Do teachers face a pay cut in real terms?

So much for the School Teachers Review Body. The Chancellor’s announcement of a 1% pay rise, seemingly not just a 1% rise in the pay bill, is bad news for education. What will there be for the STRB to do now it has been told not just its terms of reference but also its outcome for the life of this parliament.

Even more worrying was the absence of news about local government finance in the budget. Even keeping the current threshold on Council Tax increases of 1.9%, when added to general price inflation, may tip teachers and others working in education over the edge into seeing their pay cut, especially now that young teachers have no guarantee of an annual increment. And any removal of the limit on rises could see extra taxes being collected by some localities to fund deficits on social care and other local services, but no schooling of course.

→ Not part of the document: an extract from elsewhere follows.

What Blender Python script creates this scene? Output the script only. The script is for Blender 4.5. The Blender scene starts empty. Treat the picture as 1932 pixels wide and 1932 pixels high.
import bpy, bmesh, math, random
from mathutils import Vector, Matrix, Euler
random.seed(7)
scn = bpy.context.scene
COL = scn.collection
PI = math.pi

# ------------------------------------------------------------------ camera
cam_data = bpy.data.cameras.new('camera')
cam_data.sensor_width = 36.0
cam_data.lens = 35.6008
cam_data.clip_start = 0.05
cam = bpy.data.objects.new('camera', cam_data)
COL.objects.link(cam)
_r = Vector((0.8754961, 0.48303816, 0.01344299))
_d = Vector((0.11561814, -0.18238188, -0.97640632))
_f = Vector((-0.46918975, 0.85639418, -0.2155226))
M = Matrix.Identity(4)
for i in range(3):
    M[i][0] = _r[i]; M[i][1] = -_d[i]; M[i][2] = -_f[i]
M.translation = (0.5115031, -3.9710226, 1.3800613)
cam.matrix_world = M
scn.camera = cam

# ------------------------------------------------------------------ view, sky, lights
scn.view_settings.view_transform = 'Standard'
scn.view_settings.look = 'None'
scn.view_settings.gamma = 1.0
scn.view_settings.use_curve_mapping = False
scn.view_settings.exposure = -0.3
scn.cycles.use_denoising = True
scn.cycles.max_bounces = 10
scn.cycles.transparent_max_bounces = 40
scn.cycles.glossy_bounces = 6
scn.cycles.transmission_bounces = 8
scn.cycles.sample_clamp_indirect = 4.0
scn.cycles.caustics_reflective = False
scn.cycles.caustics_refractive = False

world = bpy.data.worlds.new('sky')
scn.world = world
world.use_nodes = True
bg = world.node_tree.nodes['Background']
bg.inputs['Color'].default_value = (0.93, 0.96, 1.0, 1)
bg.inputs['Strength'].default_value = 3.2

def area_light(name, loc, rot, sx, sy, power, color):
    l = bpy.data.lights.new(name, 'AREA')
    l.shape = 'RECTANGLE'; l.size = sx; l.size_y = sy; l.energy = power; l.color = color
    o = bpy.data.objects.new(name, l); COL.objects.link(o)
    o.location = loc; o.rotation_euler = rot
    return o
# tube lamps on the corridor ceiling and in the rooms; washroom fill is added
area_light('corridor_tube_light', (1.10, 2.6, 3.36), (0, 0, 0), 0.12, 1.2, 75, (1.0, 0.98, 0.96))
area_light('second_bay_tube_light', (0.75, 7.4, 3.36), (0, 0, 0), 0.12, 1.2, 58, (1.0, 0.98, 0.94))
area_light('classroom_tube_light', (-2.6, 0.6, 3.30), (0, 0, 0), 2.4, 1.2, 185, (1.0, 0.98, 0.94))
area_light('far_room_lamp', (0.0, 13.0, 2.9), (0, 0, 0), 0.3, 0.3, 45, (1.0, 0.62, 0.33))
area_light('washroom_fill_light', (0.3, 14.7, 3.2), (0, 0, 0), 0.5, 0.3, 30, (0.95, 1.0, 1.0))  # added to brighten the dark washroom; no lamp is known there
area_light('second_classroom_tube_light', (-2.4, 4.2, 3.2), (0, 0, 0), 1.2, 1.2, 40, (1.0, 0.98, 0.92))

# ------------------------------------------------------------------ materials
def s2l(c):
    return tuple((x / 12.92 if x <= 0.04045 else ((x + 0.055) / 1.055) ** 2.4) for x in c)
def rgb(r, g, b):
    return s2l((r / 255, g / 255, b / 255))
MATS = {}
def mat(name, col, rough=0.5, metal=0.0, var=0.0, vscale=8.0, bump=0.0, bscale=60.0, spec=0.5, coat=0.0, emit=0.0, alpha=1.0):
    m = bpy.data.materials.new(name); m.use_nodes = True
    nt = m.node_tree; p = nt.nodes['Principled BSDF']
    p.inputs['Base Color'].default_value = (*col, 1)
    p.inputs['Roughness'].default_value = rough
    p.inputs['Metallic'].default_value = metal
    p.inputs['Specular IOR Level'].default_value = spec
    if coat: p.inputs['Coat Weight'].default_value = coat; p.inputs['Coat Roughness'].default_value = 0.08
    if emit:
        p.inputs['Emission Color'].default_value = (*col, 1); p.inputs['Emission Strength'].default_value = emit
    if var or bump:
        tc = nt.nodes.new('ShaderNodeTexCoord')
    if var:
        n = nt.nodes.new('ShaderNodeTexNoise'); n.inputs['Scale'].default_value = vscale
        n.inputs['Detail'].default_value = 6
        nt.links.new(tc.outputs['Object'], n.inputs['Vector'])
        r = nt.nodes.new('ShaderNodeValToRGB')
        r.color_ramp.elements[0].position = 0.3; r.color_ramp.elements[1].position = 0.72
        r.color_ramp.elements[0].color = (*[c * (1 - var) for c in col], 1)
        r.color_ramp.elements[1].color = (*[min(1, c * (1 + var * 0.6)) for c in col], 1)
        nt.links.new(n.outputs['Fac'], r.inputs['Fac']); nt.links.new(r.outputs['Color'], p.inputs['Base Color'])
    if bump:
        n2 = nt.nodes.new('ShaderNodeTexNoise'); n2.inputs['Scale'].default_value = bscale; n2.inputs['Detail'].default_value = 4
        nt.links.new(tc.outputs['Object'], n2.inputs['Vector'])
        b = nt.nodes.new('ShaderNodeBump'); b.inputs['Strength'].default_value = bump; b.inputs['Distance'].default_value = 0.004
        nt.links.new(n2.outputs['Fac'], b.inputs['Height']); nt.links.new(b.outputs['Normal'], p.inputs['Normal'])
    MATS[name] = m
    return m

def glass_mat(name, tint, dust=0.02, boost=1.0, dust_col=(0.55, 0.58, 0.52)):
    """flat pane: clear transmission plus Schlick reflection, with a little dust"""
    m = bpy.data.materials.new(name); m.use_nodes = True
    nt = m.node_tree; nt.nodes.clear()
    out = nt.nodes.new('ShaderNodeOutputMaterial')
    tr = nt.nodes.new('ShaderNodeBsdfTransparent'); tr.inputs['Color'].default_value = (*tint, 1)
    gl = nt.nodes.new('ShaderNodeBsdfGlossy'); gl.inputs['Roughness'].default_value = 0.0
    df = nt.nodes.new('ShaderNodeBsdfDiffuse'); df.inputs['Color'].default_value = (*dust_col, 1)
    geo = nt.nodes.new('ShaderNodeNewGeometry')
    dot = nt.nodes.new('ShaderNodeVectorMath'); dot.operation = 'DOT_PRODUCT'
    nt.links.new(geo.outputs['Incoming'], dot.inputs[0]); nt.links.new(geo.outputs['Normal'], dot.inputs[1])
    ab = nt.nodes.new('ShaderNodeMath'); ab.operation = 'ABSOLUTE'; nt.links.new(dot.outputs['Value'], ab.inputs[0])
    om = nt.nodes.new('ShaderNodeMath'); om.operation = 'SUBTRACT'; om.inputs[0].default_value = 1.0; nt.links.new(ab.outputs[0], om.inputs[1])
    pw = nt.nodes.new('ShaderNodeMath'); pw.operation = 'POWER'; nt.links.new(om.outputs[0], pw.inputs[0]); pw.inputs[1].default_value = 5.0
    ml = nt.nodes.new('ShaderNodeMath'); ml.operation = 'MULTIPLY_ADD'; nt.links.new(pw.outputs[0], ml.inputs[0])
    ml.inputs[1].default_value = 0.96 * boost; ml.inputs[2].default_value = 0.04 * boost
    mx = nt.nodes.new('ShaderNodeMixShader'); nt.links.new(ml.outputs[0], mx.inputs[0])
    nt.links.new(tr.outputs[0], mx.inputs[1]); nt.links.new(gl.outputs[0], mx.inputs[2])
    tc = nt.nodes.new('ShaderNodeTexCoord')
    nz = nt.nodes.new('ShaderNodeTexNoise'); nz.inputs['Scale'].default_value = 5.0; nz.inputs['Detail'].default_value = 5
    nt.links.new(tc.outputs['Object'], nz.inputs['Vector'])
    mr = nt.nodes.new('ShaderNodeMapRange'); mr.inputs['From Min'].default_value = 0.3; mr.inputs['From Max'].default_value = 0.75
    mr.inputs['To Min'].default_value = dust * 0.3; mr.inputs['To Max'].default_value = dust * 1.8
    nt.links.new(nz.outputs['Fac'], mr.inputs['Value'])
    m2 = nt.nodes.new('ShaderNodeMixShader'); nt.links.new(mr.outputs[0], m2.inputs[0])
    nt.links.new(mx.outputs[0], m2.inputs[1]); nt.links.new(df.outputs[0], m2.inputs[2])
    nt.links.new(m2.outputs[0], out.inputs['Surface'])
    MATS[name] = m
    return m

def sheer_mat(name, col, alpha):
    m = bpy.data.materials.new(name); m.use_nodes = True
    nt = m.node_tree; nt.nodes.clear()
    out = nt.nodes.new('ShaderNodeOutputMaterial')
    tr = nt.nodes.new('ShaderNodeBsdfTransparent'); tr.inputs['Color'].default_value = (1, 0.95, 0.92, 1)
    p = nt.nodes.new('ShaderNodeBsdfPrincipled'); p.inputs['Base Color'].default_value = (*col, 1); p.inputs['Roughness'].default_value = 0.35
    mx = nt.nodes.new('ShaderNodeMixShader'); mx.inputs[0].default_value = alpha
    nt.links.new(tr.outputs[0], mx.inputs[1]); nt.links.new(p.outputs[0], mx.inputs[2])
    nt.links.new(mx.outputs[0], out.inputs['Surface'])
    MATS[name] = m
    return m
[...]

There is some relief in that young teachers sharing a flat, as I did in my early 20s, can no doubt find a way to make use of the increase in tax-free income from the rent a room scheme. But, that’s still likely to be small beer.
I also think the budget strengthens my case for taking teacher preparation courses out of the student loans system and paying the fees for everyone. There is no time to earn anything during the graduate preparation course that is now so intense that for many it leaves little time for anything else except sleep.

In those parts of the country where the graduate labour market is strong, notably London and the Home Counties, the budget may do serious harm to the school system. Could it unwind some or all of the gains achieved over the past decade? It might well do so because many teachers in the age bracket where it is feasibly to look for a change of career. After all, second careers don’t have to be into teaching.